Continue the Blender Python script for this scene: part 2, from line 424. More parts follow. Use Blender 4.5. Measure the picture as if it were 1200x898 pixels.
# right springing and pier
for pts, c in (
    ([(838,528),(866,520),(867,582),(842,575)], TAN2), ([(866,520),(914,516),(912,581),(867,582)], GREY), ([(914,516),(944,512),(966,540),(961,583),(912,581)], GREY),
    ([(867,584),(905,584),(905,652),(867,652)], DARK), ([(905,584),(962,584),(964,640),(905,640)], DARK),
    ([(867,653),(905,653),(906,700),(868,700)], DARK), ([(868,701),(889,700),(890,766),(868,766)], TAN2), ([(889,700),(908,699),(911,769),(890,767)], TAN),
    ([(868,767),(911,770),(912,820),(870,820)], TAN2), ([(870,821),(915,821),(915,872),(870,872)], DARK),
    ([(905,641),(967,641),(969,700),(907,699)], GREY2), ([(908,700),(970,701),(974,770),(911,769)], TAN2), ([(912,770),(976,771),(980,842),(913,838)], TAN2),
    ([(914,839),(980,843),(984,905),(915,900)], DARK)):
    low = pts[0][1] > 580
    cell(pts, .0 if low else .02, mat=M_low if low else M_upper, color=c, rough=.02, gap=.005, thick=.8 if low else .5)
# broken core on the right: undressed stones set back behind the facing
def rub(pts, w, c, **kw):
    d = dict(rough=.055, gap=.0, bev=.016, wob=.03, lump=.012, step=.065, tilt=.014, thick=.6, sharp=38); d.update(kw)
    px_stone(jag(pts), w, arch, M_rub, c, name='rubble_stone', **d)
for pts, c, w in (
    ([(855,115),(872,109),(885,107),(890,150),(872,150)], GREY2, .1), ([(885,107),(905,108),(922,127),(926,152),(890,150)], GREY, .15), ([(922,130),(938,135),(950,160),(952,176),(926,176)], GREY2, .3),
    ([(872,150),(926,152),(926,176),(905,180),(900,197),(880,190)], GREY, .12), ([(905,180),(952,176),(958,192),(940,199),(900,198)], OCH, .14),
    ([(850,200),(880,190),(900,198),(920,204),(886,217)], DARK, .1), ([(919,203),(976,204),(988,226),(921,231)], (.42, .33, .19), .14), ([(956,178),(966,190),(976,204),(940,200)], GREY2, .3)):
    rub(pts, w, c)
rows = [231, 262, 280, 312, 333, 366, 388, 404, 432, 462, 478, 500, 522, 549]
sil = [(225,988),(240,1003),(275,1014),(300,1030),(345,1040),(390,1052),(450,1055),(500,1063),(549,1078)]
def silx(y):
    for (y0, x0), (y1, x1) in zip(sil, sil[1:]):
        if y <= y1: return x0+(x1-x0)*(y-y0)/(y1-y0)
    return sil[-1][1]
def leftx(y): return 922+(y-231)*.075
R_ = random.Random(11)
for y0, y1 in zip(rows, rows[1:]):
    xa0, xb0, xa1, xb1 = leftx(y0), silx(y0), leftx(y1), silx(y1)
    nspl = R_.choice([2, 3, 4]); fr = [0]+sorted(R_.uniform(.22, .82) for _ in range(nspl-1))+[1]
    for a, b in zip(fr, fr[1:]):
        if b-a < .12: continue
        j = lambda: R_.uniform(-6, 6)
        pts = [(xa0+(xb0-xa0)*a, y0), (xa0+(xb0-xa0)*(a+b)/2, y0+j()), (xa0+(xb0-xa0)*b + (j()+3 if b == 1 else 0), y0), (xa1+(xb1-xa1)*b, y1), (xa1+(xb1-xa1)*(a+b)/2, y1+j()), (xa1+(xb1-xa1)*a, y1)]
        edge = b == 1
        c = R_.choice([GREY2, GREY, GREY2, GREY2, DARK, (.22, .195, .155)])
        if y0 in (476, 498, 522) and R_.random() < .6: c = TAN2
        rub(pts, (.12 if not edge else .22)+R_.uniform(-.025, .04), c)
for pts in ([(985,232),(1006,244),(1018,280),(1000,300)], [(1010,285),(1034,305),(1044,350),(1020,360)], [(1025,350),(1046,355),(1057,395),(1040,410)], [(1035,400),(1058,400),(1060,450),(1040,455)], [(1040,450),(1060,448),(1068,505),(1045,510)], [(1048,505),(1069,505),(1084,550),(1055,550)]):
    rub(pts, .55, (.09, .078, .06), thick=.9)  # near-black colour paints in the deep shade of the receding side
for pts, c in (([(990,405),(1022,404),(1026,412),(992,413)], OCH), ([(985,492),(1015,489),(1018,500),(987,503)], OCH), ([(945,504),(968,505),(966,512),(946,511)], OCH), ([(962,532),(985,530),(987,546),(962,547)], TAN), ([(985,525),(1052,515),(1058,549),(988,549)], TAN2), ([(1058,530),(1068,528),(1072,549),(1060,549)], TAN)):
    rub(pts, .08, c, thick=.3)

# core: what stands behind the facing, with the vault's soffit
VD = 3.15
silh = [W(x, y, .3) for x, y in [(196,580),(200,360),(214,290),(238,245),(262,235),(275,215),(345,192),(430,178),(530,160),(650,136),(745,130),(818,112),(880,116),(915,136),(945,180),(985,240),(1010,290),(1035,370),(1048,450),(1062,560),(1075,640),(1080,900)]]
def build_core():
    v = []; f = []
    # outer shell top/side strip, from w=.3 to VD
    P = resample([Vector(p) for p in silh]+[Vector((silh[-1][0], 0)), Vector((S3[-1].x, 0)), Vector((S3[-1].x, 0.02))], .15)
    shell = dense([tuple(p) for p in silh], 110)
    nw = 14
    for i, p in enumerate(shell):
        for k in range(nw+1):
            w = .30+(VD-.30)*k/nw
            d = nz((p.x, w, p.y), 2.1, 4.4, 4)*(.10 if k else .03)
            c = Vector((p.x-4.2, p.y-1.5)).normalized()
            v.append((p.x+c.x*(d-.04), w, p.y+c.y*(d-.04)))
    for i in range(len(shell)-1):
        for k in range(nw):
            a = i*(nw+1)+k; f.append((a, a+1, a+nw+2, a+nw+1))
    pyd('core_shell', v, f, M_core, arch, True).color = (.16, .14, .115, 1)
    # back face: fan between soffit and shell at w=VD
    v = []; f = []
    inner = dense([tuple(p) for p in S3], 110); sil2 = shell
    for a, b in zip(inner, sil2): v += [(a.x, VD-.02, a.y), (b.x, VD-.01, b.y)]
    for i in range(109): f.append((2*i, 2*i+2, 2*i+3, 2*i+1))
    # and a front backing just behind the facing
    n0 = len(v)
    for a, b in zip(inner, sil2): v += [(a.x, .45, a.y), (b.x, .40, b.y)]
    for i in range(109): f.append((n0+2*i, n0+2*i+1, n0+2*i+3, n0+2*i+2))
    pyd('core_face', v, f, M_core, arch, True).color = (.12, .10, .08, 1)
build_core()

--

Description of the task » Return every line of the material exactly.

Written answer »
Continue the Blender Python script for this scene: part 2, from line 424. More parts follow. Use Blender 4.5. Measure the picture as if it were 1200x898 pixels.
# right springing and pier
for pts, c in (
    ([(838,528),(866,520),(867,582),(842,575)], TAN2), ([(866,520),(914,516),(912,581),(867,582)], GREY), ([(914,516),(944,512),(966,540),(961,583),(912,581)], GREY),
    ([(867,584),(905,584),(905,652),(867,652)], DARK), ([(905,584),(962,584),(964,640),(905,640)], DARK),
    ([(867,653),(905,653),(906,700),(868,700)], DARK), ([(868,701),(889,700),(890,766),(868,766)], TAN2), ([(889,700),(908,699),(911,769),(890,767)], TAN),
    ([(868,767),(911,770),(912,820),(870,820)], TAN2), ([(870,821),(915,821),(915,872),(870,872)], DARK),
    ([(905,641),(967,641),(969,700),(907,699)], GREY2), ([(908,700),(970,701),(974,770),(911,769)], TAN2), ([(912,770),(976,771),(980,842),(913,838)], TAN2),
    ([(914,839),(980,843),(984,905),(915,900)], DARK)):
    low = pts[0][1] > 580
    cell(pts, .0 if low else .02, mat=M_low if low else M_upper, color=c, rough=.02, gap=.005, thick=.8 if low else .5)
# broken core on the right: undressed stones set back behind the facing
def rub(pts, w, c, **kw):
    d = dict(rough=.055, gap=.0, bev=.016, wob=.03, lump=.012, step=.065, tilt=.014, thick=.6, sharp=38); d.update(kw)
    px_stone(jag(pts), w, arch, M_rub, c, name='rubble_stone', **d)
for pts, c, w in (
    ([(855,115),(872,109),(885,107),(890,150),(872,150)], GREY2, .1), ([(885,107),(905,108),(922,127),(926,152),(890,150)], GREY, .15), ([(922,130),(938,135),(950,160),(952,176),(926,176)], GREY2, .3),
    ([(872,150),(926,152),(926,176),(905,180),(900,197),(880,190)], GREY, .12), ([(905,180),(952,176),(958,192),(940,199),(900,198)], OCH, .14),
    ([(850,200),(880,190),(900,198),(920,204),(886,217)], DARK, .1), ([(919,203),(976,204),(988,226),(921,231)], (.42, .33, .19), .14), ([(956,178),(966,190),(976,204),(940,200)], GREY2, .3)):
    rub(pts, w, c)
rows = [231, 262, 280, 312, 333, 366, 388, 404, 432, 462, 478, 500, 522, 549]
sil = [(225,988),(240,1003),(275,1014),(300,1030),(345,1040),(390,1052),(450,1055),(500,1063),(549,1078)]
def silx(y):
    for (y0, x0), (y1, x1) in zip(sil, sil[1:]):
        if y <= y1: return x0+(x1-x0)*(y-y0)/(y1-y0)
    return sil[-1][1]
def leftx(y): return 922+(y-231)*.075
R_ = random.Random(11)
for y0, y1 in zip(rows, rows[1:]):
    xa0, xb0, xa1, xb1 = leftx(y0), silx(y0), leftx(y1), silx(y1)
    nspl = R_.choice([2, 3, 4]); fr = [0]+sorted(R_.uniform(.22, .82) for _ in range(nspl-1))+[1]
    for a, b in zip(fr, fr[1:]):
        if b-a < .12: continue
        j = lambda: R_.uniform(-6, 6)
        pts = [(xa0+(xb0-xa0)*a, y0), (xa0+(xb0-xa0)*(a+b)/2, y0+j()), (xa0+(xb0-xa0)*b + (j()+3 if b == 1 else 0), y0), (xa1+(xb1-xa1)*b, y1), (xa1+(xb1-xa1)*(a+b)/2, y1+j()), (xa1+(xb1-xa1)*a, y1)]
        edge = b == 1
        c = R_.choice([GREY2, GREY, GREY2, GREY2, DARK, (.22, .195, .155)])
        if y0 in (476, 498, 522) and R_.random() < .6: c = TAN2
        rub(pts, (.12 if not edge else .22)+R_.uniform(-.025, .04), c)
for pts in ([(985,232),(1006,244),(1018,280),(1000,300)], [(1010,285),(1034,305),(1044,350),(1020,360)], [(1025,350),(1046,355),(1057,395),(1040,410)], [(1035,400),(1058,400),(1060,450),(1040,455)], [(1040,450),(1060,448),(1068,505),(1045,510)], [(1048,505),(1069,505),(1084,550),(1055,550)]):
    rub(pts, .55, (.09, .078, .06), thick=.9)  # near-black colour paints in the deep shade of the receding side
for pts, c in (([(990,405),(1022,404),(1026,412),(992,413)], OCH), ([(985,492),(1015,489),(1018,500),(987,503)], OCH), ([(945,504),(968,505),(966,512),(946,511)], OCH), ([(962,532),(985,530),(987,546),(962,547)], TAN), ([(985,525),(1052,515),(1058,549),(988,549)], TAN2), ([(1058,530),(1068,528),(1072,549),(1060,549)], TAN)):
    rub(pts, .08, c, thick=.3)

# core: what stands behind the facing, with the vault's soffit
VD = 3.15
silh = [W(x, y, .3) for x, y in [(196,580),(200,360),(214,290),(238,245),(262,235),(275,215),(345,192),(430,178),(530,160),(650,136),(745,130),(818,112),(880,116),(915,136),(945,180),(985,240),(1010,290),(1035,370),(1048,450),(1062,560),(1075,640),(1080,900)]]
def build_core():
    v = []; f = []
    # outer shell top/side strip, from w=.3 to VD
    P = resample([Vector(p) for p in silh]+[Vector((silh[-1][0], 0)), Vector((S3[-1].x, 0)), Vector((S3[-1].x, 0.02))], .15)
    shell = dense([tuple(p) for p in silh], 110)
    nw = 14
    for i, p in enumerate(shell):
        for k in range(nw+1):
            w = .30+(VD-.30)*k/nw
            d = nz((p.x, w, p.y), 2.1, 4.4, 4)*(.10 if k else .03)
            c = Vector((p.x-4.2, p.y-1.5)).normalized()
            v.append((p.x+c.x*(d-.04), w, p.y+c.y*(d-.04)))
    for i in range(len(shell)-1):
        for k in range(nw):
            a = i*(nw+1)+k; f.append((a, a+1, a+nw+2, a+nw+1))
    pyd('core_shell', v, f, M_core, arch, True).color = (.16, .14, .115, 1)
    # back face: fan between soffit and shell at w=VD
    v = []; f = []
    inner = dense([tuple(p) for p in S3], 110); sil2 = shell
    for a, b in zip(inner, sil2): v += [(a.x, VD-.02, a.y), (b.x, VD-.01, b.y)]
    for i in range(109): f.append((2*i, 2*i+2, 2*i+3, 2*i+1))
    # and a front backing just behind the facing
    n0 = len(v)
    for a, b in zip(inner, sil2): v += [(a.x, .45, a.y), (b.x, .40, b.y)]
    for i in range(109): f.append((n0+2*i, n0+2*i+1, n0+2*i+3, n0+2*i+2))
    pyd('core_face', v, f, M_core, arch, True).color = (.12, .10, .08, 1)
build_core()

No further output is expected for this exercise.